The aim of cultural erasure is to deprive a group of its identity and right to historical continuity. This creates a global challenge for the human rights protection system
Comparative analysis of these cases shows that the ultimate goal of cultural erasure is the same, regardless of method. It aims to deprive a group of its identity and right to historical continuity, whether through destruction of monuments during war or the gradual removal of language from schools. The problem then transforms from a local dispute into a global challenge for the human rights protection system.
After the early-1990s conflict, Karabakh and adjacent territories remained under the effective control of Armenian forces. During this period, more than 700,000 Azerbaijanis were forcibly displaced, and Azerbaijani cultural heritage was almost destroyed. Mosques were desecrated or repurposed, cemeteries destroyed, and historical monuments ignored or rewritten. Cultural continuity, as a living experience and historical presence, was deliberately disrupted.
We should see this systematic destruction of cultural heritage in the broader framework of human rights. The right to cultural heritage is inextricably linked to the right to identity, community and memory. All are part of the broader scope of Article 27 of the International Covenant on Civil and Political Rights, which protects minorities' rights to express their culture. While physical violence makes international headlines, the slow violence of cultural destruction often escapes accountability mechanisms.
Within the Russian Federation, the Republic of Tatarstan has long occupied a unique position. It is a region with its own language, rich history and constitutional right to cultural autonomy. However, since the early 2000s, and especially since 2010, federal policy has increasingly undermined this autonomy. A 2017 law abolishing compulsory Tatar language instruction in schools was a serious blow, signalling a shift towards linguistic assimilation. Cultural institutions and educational structures are under increasing pressure to fall in line with the centralised Russian narrative.

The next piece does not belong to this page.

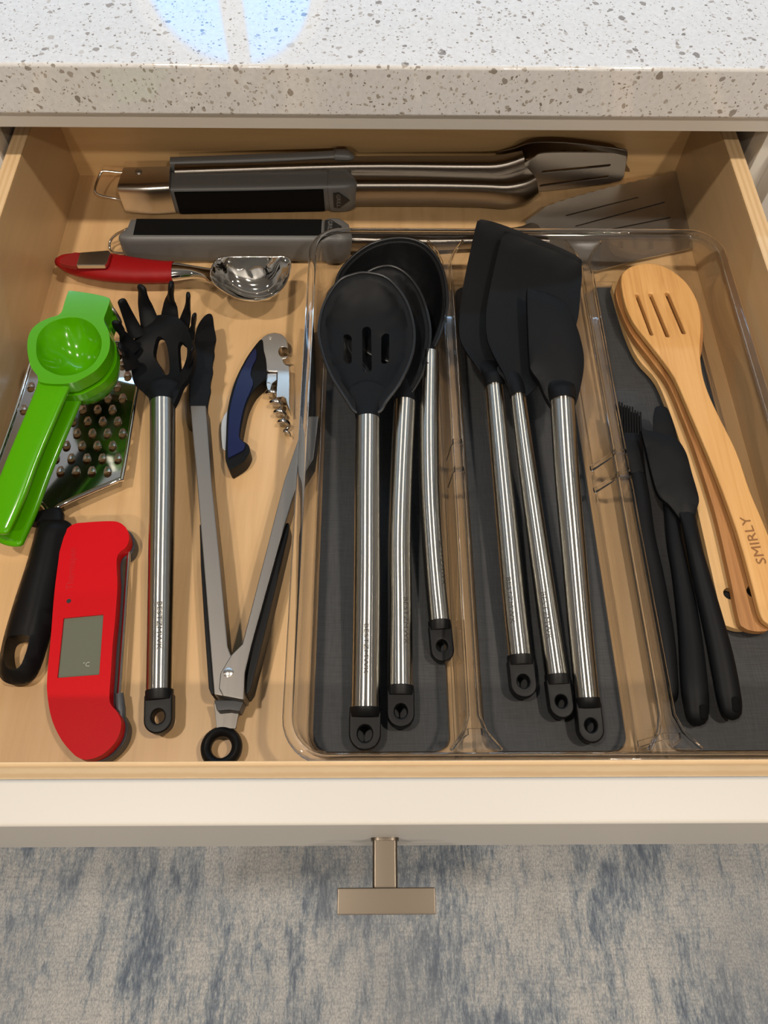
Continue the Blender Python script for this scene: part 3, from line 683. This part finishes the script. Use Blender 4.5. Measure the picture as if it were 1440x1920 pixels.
# badge near the collar
bc = station(638, 308, .031, .0005, .028)[0]; by = bc.y-.0156
def badge(c, dx, dy, par, s=1.0):
    n_ = dx.cross(dy)
    o2 = [(-.0075, -.006), (.0075, -.006), (.0082, -.001), (0, .0085), (-.0082, -.001)]
    V = [c+dx*(u*s)+dy*(v*s)+n_*h_ for h_ in (.0004, -.0006) for u, v in o2]
    o = build('badge', V, [(0, 1, 2, 3, 4), (9, 8, 7, 6, 5)]+[(i, (i+1) % 5, 5+(i+1) % 5, 5+i) for i in range(5)], 'badge_black', par)
    lettering('GRILL', .0052*s, .0135*s, c+dy*(-.0016*s), dx, dy, 'badge_grey', o, 'badge_lettering', .0006)
badge(Vector((bc.x, by, .0165)), Vector((0, 0, -1)), Vector((1, 0, 0)), gr)
build('front_shaft', *arm([(655, 316, .029, .002, .021), (800, 316, .029, .002, .021), (905, 318, .029, .002, .021), (950, 318, .030, .002, .022), (978, 312, .032, .004, .022), (1000, 303, .034, .010, .020)], .5), 'steel_tool_shaded', t)
# slotted tips: the near one tilted towards us, the far one standing behind it
plb = plane3((1000, 270, .048), (1150, 280, .048), (1050, 300, .020))
ob = trace(plb, [(930, 286), (965, 276), (1000, 265), (1060, 265), (1120, 271), (1166, 278), (1177, 284), (1174, 305), (1172, 325), (1050, 322), (960, 306), (930, 303)], 4)
hb_ = []
for q in ((1056, 281), (1097, 281), (1133, 284)): c = plb.uv(plb.hit(*q)); hb_.append(circle(c[0], c[1], .0035, 12))
build('back_tip', *sheet(plb, ob, hb_, .0014), 'steel_tool_shaded', t, bevel=.0004)
plf = plane3((1000, 300, .040), (1160, 290, .040), (1060, 350, .006))
of = trace(plf, [(955, 318), (978, 306), (1000, 294), (1020, 285), (1100, 284), (1160, 286), (1174, 291), (1171, 320), (1166, 334), (1150, 340), (1080, 350), (1010, 357), (985, 354), (955, 345)], 4)
hf = [S2(plf, (1018, 320), (1142, 308), 5.5), S2(plf, (1014, 346), (1138, 329), 5.5)]
build('front_tip', *sheet(plf, of, hf, .0014), 'steel_blade', t, bevel=.0004)
lp = [(*P(*q), .0011, .0011) for q in ((246, 378, .004), (215, 372, .006), (186, 365, .010), (178, 356, .014), (184, 335, .018), (191, 322, .022), (200, 321, .022), (232, 324, .020))]
build('hanging_wire', *tube(crn(lp, 6), 10), 'chrome', t)

t = thing('grill_spatula', 'grey-handled steel grill spatula with serrated blade, partly behind the clear tray', 'spatula', P(600, 470, 0), GG)
sg = [(241, 411, .0265, .003, .022), (245, 409, .0278, .0015, .0245), (252, 407, .0285, .001, .026), (300, 407, .0285, .001, .026), (420, 407, .0285, .001, .026), (606, 408, .0285, .001, .026), (612, 405, .030, .0005, .028), (636, 405, .030, .0005, .028), (654, 417, .0255, .003, .020)]
gr = build('grip', *arm(sg, .32), 'grip_grey', t)
q0 = station(*sg[2])[0]; q1 = station(*sg[5])[0]
zt = .0287
tp = [q0+Vector((.002, .011, 0)), q1+Vector((-.001, .011, 0)), q1+Vector((-.001, -.0085, 0)), q0+Vector((.002, -.0085, 0))]
tp = [Vector((q.x, q.y, zt)) for q in tp]
build('grip_pad', tp+[q-Vector((0, 0, .002)) for q in tp], [(0, 1, 2, 3), (7, 6, 5, 4), (0, 1, 5, 4), (1, 2, 6, 5), (2, 3, 7, 6), (3, 0, 4, 7)], 'grip_pad', gr, bevel=.0004)
bc = station(*sg[7])[0]; badge(Vector((bc.x-.006, bc.y, .0309)), Vector((0, -1, 0)), Vector((1, 0, 0)), gr)
build('shaft', *arm([(648, 424, .020, .004, .016), (800, 428, .017, .004, .016), (930, 426, .014, .004, .016), (985, 420, .012, .004, .020), (1012, 408, .010, .006, .030)], .5), 'steel_tool_shaded', t)
ps = plane3((1010, 420, .010), (1270, 330, .010), (1300, 450, .005))
ser = [(1010, 398)]
for k in range(26):
    f = k/25; b = 1 if k % 2 else 0
    x = 1018+(1255-1018)*f; y = 392-66*f**.80-(2.2 if b else 0); ser.append((x, y))
os_ = trace(ps, ser+[(1264, 321), (1273, 325), (1277, 334), (1295, 395), (1313, 456), (1311, 462), (1200, 486), (1120, 507), (1105, 506), (1060, 480), (1012, 446), (990, 440), (985, 415)])
hs = [S2(ps, (1062, 404), (1196, 370), 3), S2(ps, (1080, 424), (1246, 379), 3), S2(ps, (1092, 441), (1256, 408), 3)]
build('blade', *sheet(ps, os_, hs, .0014), 'steel_blade', t)
lp = [(*P(*q), .0012, .0012) for q in ((250, 425, .018), (236, 431, .016), (218, 440, .012), (207, 452, .008), (206, 466, .004), (214, 474, .003), (240, 474, .004), (262, 466, .007))]
build('hanging_wire', *tube(crn(lp, 6), 10), 'chrome', t)
c = P(262, 466, .007); build('wire_ball', *tube([(c.x-.001, c.y, c.z, .003, .003), (c.x+.001, c.y, c.z, .003, .003)], 12, 1, (1, 1)), 'chrome', t)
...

While cultural destruction is happening through conflict in Karabakh, the government in Tatarstan is using administrative tools and legal reforms to erode cultural identity
Unlike in Karabakh, this destruction is not happening through conflict. Rather, the government is achieving it through administrative tools, legal reforms and rhetorical marginalisation. However, the cumulative effect is no less serious. Tatarstan's youth are growing up in a system where native language is optional, history is peripheral, and cultural identity is eroded. This raises fundamental questions about the right to preserve cultural identity in a multinational state.
Both cases demonstrate the tension between state sovereignty and cultural rights. More importantly, they reveal the selective silence of the international community. Global forums have largely ignored the longstanding destruction of Azerbaijani culture in Karabakh. In Tatarstan, the slow erosion of minority rights has rarely raised concerns among European institutions, which in other cases promote linguistic and cultural diversity.
Framing cultural destruction as a human rights issue is thus not purely symbolic. It requires legal consideration, documentation, and political measures that go beyond post-conflict reconstruction or symbolic multiculturalism. Whether through occupation or centralisation, the denial of cultural identity deserves greater attention in the human rights debate. It is not only a matter of dignity, but a prerequisite for real equality.
Framing cultural destruction as a human rights issue is not purely symbolic; it is a prerequisite for real equality
Global institutions' selective attention to issues of cultural survival creates a dangerous hierarchy of rights. Some cases they recognise as humanitarian disasters; others they consider internal affairs of states. However, the history of the post-Soviet regions proves that ignoring cultural erasure only lays the foundation for deep conflicts and social isolation.
True recognition of the right to culture requires shifting from the rhetoric of 'symbolic diversity'. Instead, we must create strict legal mechanisms of accountability that protect the destruction of communities' identity, and prevent slow extinction under the pressure of state centralisation. We must recognise cultural integrity as an indispensable condition for equality. Only then will the international community overcome the deafening silence that surrounds these tragedies today.